Saturday 19 February 2011

Missing out on Maps

Geological maps are hypnotic and beautiful creations, which happen to be practical – particularly in communicating geosciences. a while ago I joined a couple of fellow students in a windy tent in a muddy field as part of my university’s ‘outreach’ programme, the table was coated in rocks from the local region, but what got the most attention? The piece of paper – a map. People seemed to love seeing what their house was built on, see why their granddads house had sandy soil while theirs was clay... it was practical and interesting.  It related directly to their life, not a convoluted way of how a fossil lived.

The BGS provide a variety of mapping data to the public for free, at pretty decent resolution – fairly similar to that of published maps, via a service called ‘Open-Geoscience’

http://maps.bgs.ac.uk/geologyviewer_google/googleviewer.html - which, as part of the BGS as whole is according to Alexa the 17,674th most visited site in the UK –  not overly impressive as a whole.

This is what is under people’s houses – so why isn’t this data used and looked more in daily life? How awesome would it be to have geological maps displayed in empty shop windows? Wouldn’t this inspire interest in the geosciences? There are few other countries that make such data available so easily – why aren’t the public embracing it?
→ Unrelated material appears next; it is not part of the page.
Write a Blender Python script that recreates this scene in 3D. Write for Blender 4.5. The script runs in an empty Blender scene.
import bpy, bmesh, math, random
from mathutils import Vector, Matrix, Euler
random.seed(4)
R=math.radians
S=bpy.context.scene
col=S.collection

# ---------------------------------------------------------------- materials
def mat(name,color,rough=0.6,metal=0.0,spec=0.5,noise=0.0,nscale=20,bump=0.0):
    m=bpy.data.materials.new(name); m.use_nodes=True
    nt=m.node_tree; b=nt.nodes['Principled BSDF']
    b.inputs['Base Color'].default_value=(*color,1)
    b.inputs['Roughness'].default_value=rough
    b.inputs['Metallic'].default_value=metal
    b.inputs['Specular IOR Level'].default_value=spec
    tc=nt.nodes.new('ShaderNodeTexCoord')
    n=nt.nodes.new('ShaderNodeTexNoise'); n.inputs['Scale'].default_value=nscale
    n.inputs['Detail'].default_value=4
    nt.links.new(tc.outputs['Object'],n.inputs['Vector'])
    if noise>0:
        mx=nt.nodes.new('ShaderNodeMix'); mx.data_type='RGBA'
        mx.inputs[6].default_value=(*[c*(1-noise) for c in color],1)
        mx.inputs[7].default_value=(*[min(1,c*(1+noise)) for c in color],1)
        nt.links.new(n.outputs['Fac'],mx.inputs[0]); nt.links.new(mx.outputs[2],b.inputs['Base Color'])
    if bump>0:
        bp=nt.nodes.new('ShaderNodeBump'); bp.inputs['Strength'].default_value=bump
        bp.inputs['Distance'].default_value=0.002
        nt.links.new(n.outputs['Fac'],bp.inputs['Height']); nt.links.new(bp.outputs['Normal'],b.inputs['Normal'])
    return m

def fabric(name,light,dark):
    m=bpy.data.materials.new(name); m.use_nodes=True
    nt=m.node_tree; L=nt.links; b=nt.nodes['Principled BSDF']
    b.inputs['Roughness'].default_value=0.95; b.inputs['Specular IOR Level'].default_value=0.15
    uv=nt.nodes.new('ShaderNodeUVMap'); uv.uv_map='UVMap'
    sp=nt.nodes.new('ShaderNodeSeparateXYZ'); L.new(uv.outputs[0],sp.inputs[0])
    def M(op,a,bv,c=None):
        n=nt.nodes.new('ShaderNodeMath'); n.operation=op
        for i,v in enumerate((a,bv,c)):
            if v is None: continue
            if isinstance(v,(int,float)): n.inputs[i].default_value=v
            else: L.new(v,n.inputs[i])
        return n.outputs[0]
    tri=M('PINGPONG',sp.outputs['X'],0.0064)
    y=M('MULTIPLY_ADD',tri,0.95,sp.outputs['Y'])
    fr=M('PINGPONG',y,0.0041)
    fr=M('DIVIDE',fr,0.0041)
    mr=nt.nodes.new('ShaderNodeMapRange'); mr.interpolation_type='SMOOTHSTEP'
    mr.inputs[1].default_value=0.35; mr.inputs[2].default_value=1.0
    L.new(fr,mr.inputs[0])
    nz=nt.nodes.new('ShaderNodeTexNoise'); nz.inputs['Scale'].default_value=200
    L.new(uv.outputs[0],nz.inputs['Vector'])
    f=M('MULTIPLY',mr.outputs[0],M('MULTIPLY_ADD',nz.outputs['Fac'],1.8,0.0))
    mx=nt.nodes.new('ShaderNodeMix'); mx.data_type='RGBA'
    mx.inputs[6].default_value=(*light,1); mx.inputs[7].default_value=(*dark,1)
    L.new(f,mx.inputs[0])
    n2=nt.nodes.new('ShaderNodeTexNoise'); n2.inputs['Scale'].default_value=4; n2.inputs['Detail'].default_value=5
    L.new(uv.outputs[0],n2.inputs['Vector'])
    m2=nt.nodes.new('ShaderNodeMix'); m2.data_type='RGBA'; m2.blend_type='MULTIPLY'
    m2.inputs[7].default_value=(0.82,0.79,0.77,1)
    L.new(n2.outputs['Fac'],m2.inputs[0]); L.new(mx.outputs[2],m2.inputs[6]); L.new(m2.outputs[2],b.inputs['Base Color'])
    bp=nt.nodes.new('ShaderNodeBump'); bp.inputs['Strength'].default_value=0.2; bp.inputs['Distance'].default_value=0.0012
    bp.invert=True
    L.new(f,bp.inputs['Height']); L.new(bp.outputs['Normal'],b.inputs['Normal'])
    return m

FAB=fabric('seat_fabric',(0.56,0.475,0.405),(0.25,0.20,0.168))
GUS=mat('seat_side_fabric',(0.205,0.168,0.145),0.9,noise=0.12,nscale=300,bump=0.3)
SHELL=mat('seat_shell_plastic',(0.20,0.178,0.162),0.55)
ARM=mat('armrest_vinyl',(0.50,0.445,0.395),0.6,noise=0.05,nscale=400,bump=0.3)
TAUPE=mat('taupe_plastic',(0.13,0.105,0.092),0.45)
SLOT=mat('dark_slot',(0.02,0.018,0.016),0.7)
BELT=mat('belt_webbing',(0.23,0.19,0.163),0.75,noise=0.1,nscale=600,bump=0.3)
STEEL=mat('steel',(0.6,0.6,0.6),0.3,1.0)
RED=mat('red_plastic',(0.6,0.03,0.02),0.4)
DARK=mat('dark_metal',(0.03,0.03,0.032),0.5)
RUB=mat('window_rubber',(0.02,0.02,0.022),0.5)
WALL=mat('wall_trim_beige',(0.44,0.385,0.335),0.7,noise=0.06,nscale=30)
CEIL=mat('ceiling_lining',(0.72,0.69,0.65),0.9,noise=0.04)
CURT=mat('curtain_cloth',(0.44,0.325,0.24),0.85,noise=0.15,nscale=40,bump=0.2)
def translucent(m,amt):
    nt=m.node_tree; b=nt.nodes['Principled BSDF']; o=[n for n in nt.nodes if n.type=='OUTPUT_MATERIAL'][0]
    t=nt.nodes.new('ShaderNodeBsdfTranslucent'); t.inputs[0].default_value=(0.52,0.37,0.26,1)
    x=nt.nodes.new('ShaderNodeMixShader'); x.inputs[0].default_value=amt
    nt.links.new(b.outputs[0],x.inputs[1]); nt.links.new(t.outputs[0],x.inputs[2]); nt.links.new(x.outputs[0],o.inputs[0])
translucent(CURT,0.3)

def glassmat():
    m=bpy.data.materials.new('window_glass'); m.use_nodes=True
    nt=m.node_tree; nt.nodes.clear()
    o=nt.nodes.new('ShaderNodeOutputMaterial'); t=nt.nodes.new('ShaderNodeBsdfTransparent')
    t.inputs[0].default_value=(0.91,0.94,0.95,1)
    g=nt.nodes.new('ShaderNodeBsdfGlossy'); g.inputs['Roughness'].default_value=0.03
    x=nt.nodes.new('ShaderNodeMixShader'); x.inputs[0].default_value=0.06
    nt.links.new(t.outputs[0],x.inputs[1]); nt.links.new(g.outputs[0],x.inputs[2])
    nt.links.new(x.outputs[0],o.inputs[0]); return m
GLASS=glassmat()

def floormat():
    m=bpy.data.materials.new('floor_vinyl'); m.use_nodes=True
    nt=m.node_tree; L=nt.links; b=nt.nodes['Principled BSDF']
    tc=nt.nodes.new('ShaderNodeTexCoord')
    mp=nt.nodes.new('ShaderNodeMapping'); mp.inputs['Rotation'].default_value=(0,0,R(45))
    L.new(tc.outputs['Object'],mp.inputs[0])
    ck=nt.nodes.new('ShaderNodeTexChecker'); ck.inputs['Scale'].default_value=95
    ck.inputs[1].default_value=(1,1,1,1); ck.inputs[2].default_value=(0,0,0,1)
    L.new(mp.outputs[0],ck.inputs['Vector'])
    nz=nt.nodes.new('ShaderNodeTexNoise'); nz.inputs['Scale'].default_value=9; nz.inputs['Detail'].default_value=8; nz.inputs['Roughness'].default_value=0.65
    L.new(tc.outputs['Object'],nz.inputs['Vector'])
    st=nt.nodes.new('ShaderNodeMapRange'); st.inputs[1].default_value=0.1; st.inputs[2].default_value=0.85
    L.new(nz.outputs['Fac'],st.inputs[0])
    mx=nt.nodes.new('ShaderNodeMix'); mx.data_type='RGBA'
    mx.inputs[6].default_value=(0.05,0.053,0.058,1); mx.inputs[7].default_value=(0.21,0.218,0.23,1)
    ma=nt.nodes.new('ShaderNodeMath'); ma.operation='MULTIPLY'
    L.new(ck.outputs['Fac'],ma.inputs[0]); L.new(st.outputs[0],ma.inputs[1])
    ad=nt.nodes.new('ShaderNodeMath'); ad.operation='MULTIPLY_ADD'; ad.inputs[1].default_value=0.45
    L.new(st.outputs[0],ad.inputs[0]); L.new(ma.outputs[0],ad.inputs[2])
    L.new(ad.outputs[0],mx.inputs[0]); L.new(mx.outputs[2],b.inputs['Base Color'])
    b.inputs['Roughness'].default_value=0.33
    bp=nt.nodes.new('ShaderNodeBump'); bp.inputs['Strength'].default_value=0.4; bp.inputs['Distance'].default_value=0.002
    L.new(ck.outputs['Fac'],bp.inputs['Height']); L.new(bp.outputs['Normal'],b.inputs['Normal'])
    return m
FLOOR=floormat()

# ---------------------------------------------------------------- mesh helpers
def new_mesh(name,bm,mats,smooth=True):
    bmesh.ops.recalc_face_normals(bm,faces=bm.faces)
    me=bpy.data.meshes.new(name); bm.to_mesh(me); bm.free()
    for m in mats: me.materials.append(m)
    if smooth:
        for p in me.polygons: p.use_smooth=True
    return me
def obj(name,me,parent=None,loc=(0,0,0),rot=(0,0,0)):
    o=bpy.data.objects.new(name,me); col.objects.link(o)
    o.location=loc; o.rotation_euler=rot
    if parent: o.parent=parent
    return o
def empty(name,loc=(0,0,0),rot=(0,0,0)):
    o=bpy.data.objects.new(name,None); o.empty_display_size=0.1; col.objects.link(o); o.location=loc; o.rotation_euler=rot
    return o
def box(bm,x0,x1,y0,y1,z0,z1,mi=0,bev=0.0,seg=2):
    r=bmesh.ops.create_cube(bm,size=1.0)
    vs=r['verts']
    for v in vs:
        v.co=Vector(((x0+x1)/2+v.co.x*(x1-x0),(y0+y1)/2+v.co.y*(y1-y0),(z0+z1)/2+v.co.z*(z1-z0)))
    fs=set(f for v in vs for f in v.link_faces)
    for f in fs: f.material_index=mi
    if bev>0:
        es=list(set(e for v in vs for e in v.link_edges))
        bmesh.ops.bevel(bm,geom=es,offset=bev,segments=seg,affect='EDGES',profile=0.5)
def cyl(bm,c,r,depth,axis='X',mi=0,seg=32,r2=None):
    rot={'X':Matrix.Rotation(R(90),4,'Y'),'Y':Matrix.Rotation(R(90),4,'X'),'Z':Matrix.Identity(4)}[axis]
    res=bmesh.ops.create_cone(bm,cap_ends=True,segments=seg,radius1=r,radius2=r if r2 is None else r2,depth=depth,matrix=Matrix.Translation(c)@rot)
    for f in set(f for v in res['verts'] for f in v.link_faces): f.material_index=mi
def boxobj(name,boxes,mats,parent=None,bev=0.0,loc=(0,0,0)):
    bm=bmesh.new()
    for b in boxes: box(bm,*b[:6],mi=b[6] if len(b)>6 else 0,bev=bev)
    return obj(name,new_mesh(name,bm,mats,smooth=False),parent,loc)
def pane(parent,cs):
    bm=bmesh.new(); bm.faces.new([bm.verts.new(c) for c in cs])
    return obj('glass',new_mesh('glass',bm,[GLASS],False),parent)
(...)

Well, the first entry on a Google Search for ‘geological map’ is for the BGS, just not the brilliant resource above. It’s for a rather less useful mapping tool, a broad brush approach almost:


Which is nice, but gives rocks by ages, and at a countrywide scale, rather than what’s under someone’s lawn.  Instead, the 6th result, a BBC story on the accessible maps is the only way off Google to get to Open Geoscience – it is linked via the ‘make a map’ service . Alexa stats show the site has a bounce rate of 60% (i.e. 60% of people visit the site then move on) people aren’t interested in exploring the maze of the BGS; so they are missing out on a beautiful little gem sitting on the BGS site. Please BGS, help the public and get this great resource out there, easy to find onto Search Engines!